Nothing to sneeze at.

§ June 21st, 2024 § Filed under little lulu, moustache § 6 Comments

So Pal Joe dropped this by the store for me on Thursday, a real oddity of a book…the Little Golden Book Little Lulu and Her Magic Tricks from 1954:

If you look closely, you may notice the table in front of Lulu and Alvin, with all th ecrafts and goings-on there, is actually three-dimensional. Because that’s not just a drawing, that’s an actual gosh-darn pack of Kleenex tissue paper embedded in a hole cut into the cover! Here’s a shot of the inside front cover:

(Yes, it’s upside down, that how it looks when you open up the cover.)

Here’s the small-print text into on the copyright page, which is like a place where you’d put something for parents to read, but it’s definitely written as an in-universe explanation for kids:

“For a long time Little Lulu was wondering how she would look in a Little Golden Book. Here, finally, she makes her bow — and of all things — as a magician.

“It was a a pleasant surprise to us to discover that Little Lulu knew how to make cute toys and other objects out of Kleenex tissues. It occurred to us that thousands of other children might want to make these, too, and so we asked the International Cellucotton Products Company how they would feel about making up for us a special pack of tissues for Little Lulu’s book. They cheerfully agreed and we are properly grateful to them.

“Have fun, and we hope the things you make turn out beautifully.


Children: never too young to learn about corporate collaboration. Also, what kind of Steve Jackson’s Illuminati-type name is “International Cellucotton Products Company,” anyway.

Most of the book is about Lulu and her magical tissue shenanigans, as per these pages:

And the last pages are devoted to Kleenex Krafts:

What’s really amazing to me is that book and its tissues and the tissue package’s attachment to the cover have remained intact for seventy years. That no kid ever popped the tissue back out and started making Kleenex bunnies or whatever. I mean, granted, after the first year or so of ownership, the likelihood of that happening goes down quite a bit as the book gets stowed away in a box in the garage for the next several decades, but still, it’s a sight to see.

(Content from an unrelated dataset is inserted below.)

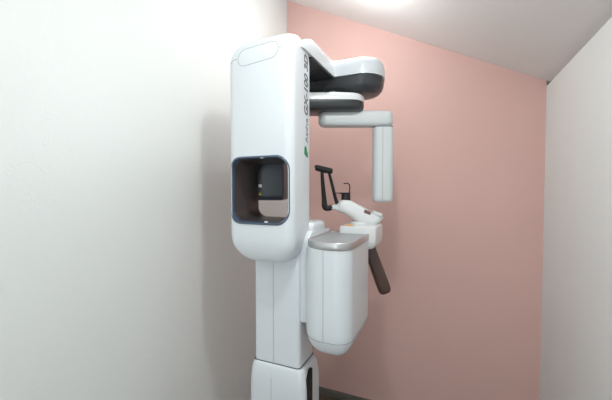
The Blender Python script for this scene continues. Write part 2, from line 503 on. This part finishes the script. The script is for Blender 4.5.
cbox('height_display', .284, -.030, 1.397, .016, .022, .008, -.38, M['display'], chin)
cbox('adjust_knob', .333, -.022, 1.388, .022, .024, .009, -.35, M['pale'], chin, .005)
# chin cup with bite hook
def cring(a, b, z, r, n=20): return [C(a + r * math.cos(2 * PI * k / n), b + r * math.sin(2 * PI * k / n), z) for k in range(n)]
cup = loft('chin_cup', [cring(.190, 0, 1.436, .022), cring(.190, 0, 1.452, .0225), cring(.190, 0, 1.479, .0215), cring(.190, 0, 1.482, .020)], M['cup'], root, sharp=40)
loft('cup_flange', [cring(.186, 0, 1.481, .026), cring(.186, 0, 1.488, .026)], M['black'], cup)
cbox('cup_lever', .158, 0, 1.4855, .022, .008, .002, 0, M['black'], cup, .001)
hk = spline([(.207, 0, 1.482), (.208, 0, 1.505), (.207, 0, 1.522), (.200, 0, 1.531), (.188, 0, 1.532), (.179, 0, 1.529)], 5)
tube('bite_hook', [C(a, b, z) for a, b, z in hk], .0028, M['black'], cup, n=8)
# pair of black hand grips joined to a foot
def bar_tube(name, pts, rad, m, parent, **k):
    sp = spline([(p[0], p[1], p[2], r) for p, r in zip(pts, rad)], 6)
    return tube(name, [C(a, b, z) for a, b, z, r in sp], [q[3] for q in sp], m, parent, **k)
foot = bar_tube('hand_grip', [(.128, 0, 1.420), (.112, 0, 1.414), (.096, 0, 1.414), (.089, 0, 1.425), (.086, 0, 1.46), (.080, 0, 1.53), (.076, 0, 1.585)], [.0125, .013, .0135, .014, .0115, .0092, .0075], M['black'], root)
bar_tube('grip_strut', [(.150, .01, 1.434), (.140, .01, 1.465), (.124, .01, 1.53), (.108, .01, 1.59)], [.0095, .008, .0072, .0065], M['black'], foot)
bar_tube('grip_bar', [(.042, 0, 1.607), (.046, 0, 1.607), (.065, 0, 1.602), (.095, .004, 1.595), (.122, .006, 1.590), (.128, .006, 1.589)], [.004, .0125, .0145, .0145, .0125, .005], M['black'], foot, squash=1)

# smoked plastic handle hanging from the support
p0, p1 = C(.287, -.005, 1.262), C(.384, 0, 1.004)
ax = (p1 - p0).normalized(); wv = Vector((ca, sa, 0)); wv = (wv - ax * wv.dot(ax)).normalized(); dv = ax.cross(wv)
L_ = (p1 - p0).length; rings = []
hw, hd = .030, .022
for t, sc in ((0, .92), (.1, .96), (.5, 1.0), (.85, 1.03), (.93, 1.0), (.97, .88), (.99, .70), (1.0, .45)):
    rings.append([p0 + ax * (L_ * t) + wv * (x * sc) + dv * (y * sc) for x, y in rrect(-hw, hw, -hd, hd, .016, 6)])
hnd = loft('handle', rings, M['brown'], root, sharp=50)
bm = bmesh.new()
q = -hd * 1.0 if (dv.y > 0) else hd
for s in (-.006,):
    rg = []
    for t in (.05, .9):
        c = p0 + ax * (L_ * t) + wv * s + dv * (q * 1.02)
        rg.append([c + wv * a + dv * b for a, b in ((-.0016, -.0012), (.0016, -.0012), (.0016, .0012), (-.0016, .0012))])
    add_loft(bm, rg)
bm_to('handle_rib', bm, M['brown'], hnd)

# column seams
bm = bmesh.new(); add_loft(bm, tube_rings([(-.650, 1.1469, .795), (-.650, 1.1469, 1.26)], .0008, 6)); bm_to('column_seam', bm, M['seam'], column)
bm = bmesh.new(); add_loft(bm, tube_rings([(-.650, 1.1249, .02), (-.650, 1.1249, .68), (-.650, 1.1262, .725), (-.650, 1.131, .764), (-.650, 1.1398, .788)], .0008, 6)); bm_to('base_seam', bm, M['seam'], base)

# ------------------------------------------------------------------ lamps
def ceiling_lamp(x, y, power, label, r=.10, down=0.0):
    z = cz(x)
    rt = D.objects.new('ceiling_light', None); COL.objects.link(rt); rt.location = (x, y, z); WORLD[rt.name] = Vector((x, y, z))
    rt['label'] = label; rt['category'] = 'ceiling light'
    sl = -.5016
    def ring(rr, h):   # tilted with the ceiling
        n = Vector((sl, 0, -1)).normalized() * -1
        nrm = Vector((.5016, 0, 1)).normalized(); u = Vector((1, 0, -.5016)).normalized(); v = Vector((0, 1, 0))
        return [Vector((x, y, z)) - nrm * h + u * rr * math.cos(2 * PI * k / 32) + v * rr * math.sin(2 * PI * k / 32) for k in range(32)]
    loft('lamp_base', [ring(r, 0), ring(r, .02)], M['lampb'], rt)
    loft('diffuser', [ring(r * .94, .0201), ring(r * .92, .035), ring(r * .8, .05), ring(r * .5, .058)], M['lamp'], rt, sharp=60)
    l = D.lights.new('lamp_bulb', 'POINT'); l.energy = power; l.shadow_soft_size = .045; l.color = (.95, 1, 1)
    lo = D.objects.new('lamp_bulb', l); COL.objects.link(lo)
    nrm = Vector((.5016, 0, 1)).normalized()
    lo.location = Vector((x, y, z)) - nrm * .13
    if down:
        d = D.lights.new('downlight', 'AREA'); d.shape = 'DISK'; d.size = .07; d.energy = down; d.color = (.95, 1, 1)
        dl = D.objects.new('downlight', d); COL.objects.link(dl); dl.location = Vector((x, y, z)) - nrm * .07
        dl.rotation_euler = (0, math.radians(10), 0)
ceiling_lamp(-.12, .66, 2.6, 'round white ceiling light just in front of the x-ray machine', down=5.6)
ceiling_lamp(-.45, 1.56, 7.0, 'small round ceiling light nearest the pink wall', .07)
ceiling_lamp(-.25, -.6, 4, 'added round white ceiling light behind the camera, for front fill')  # added lamp out of view, brightens the machine from the camera side
al = D.lights.new('front_fill', 'AREA'); al.shape = 'RECTANGLE'; al.size = DX1 - DX0; al.size_y = DZ; al.energy = 15.5  # soft fill added in the opening to brighten the machine and walls
al.color = (.90, .97, 1)
ao_ = D.objects.new('front_fill', al); COL.objects.link(ao_)
ao_.location = ((DX0 + DX1) / 2, YF - .05, DZ / 2); ao_.rotation_euler = (PI / 2, 0, 0)
w = D.worlds.new('world'); S.world = w; w.use_nodes = True
w.node_tree.nodes['Background'].inputs[0].default_value = (.9, .95, 1, 1)
w.node_tree.nodes['Background'].inputs[1].default_value = .3

# ------------------------------------------------------------------ camera
cam = D.cameras.new('camera'); co = D.objects.new('camera', cam); COL.objects.link(co)
cam.sensor_width = 36; cam.lens = 325 / 612 * 36; cam.clip_start = .02
co.location = (0, 0, 1.5)
co.rotation_euler = (PI / 2 - math.atan2(10, 325), 0, math.atan2(143, 325))
S.camera = co
vs_ = S.view_settings
vs_.view_transform = 'Standard'; vs_.look = 'None'; vs_.gamma = 1; vs_.use_curve_mapping = False
vs_.exposure = 0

But apparently not too uncommon a sight, as a quick glaces at he eBays shows plenty of intact copies of this book to be had, at far more reasonable prices than I expected. (And far less than the price expected by whichever anonymous bookseller had pencilled in a light “$75” on the first page at some point in this book’s lifetime.)

So, I don’t know what I’m going to do with this book. I feel oddly protective of its intact nature, despite there apparently being plenty out there in similar condition. But I can’t keep everything, so probably into my shop it goes, as some price I can live with. Plus a contract to be signed by the buyer promising he’ll never open up that pack of Kleenex.

And I’m sorry to say, magician costume and mustache are not included:

…but you’ve probably got enough tissue around the house to make those, right? There’s black non-Kleenex tissue out there, I looked it up. But beware, the International Cellucotton Products Company will find out.

6 Responses to “Nothing to sneeze at.”

  • Paul Engelberg says:

    International Cellucotton Products Company sounded like a made up name, but it turns out to be real. It was started in 1920 by F. J. Sensenbrenner and James C. Kimberly in Chicago, Illinois as a subsidiary of the Kimberly & Clark Company. It was called Cellucotton Products Company until 1926, when it became Kotex Company, and then in 1927 International Cellucotton Products Company. In 1955 it was merged into its parent company, Kimberly & Clark. The product Kleenex dates back to 1924, but Kotex is even older, begun in 1920.

    There is extensive information about Little Lulu and Kleenex at

    Kleenex started out as a crepe paper gas mask filter during the Great War. It was modified into the menstrual pad Kotex during the 1920s. Made thinner and softer, it became Kleenex in 1924, a cold cream remover. By the 1930s, its main use was as a disposable handkerchief replacement. In 1943, Kleenex began licensing Little Lulu to popularize itself.

  • Michael Grabowski says:

    I think this surpasses Swamp Thing chalk for most unlikely comics/consumer product cross-over.

  • Thelonious_Nick says:

    Man, I would really hesitate to sign a contract like that. I mean, it might sound great when I sign it at the store, but what happens when I need to sneeze on the car ride home?

  • RAR says:

    Michael, there is nothing unlikely in this crossover. Little Lulu appeared for years in advertisements for Kleenex. Just put the two names together into the search engine of your choice, and you will see a few dozen.

  • Aaron says:

    Little Lulu is a child, and kids love to use tissues whether they’re wasted or not..

    I’m sure there could have been an awesome storyline where Swampy turns into chalk and/or has to decipher a mysterious code written with chalk, but I haven’t seen it and can’t find it in the Vast Sterling Archives

  • Snark Shark says:

    “Children: never too young to learn about corporate collaboration.”

    Better there than from McDonalds!

    “Kimberly & Clark”

    Suppliers of industrial size boxes of cheap paper towels & TP everywhere!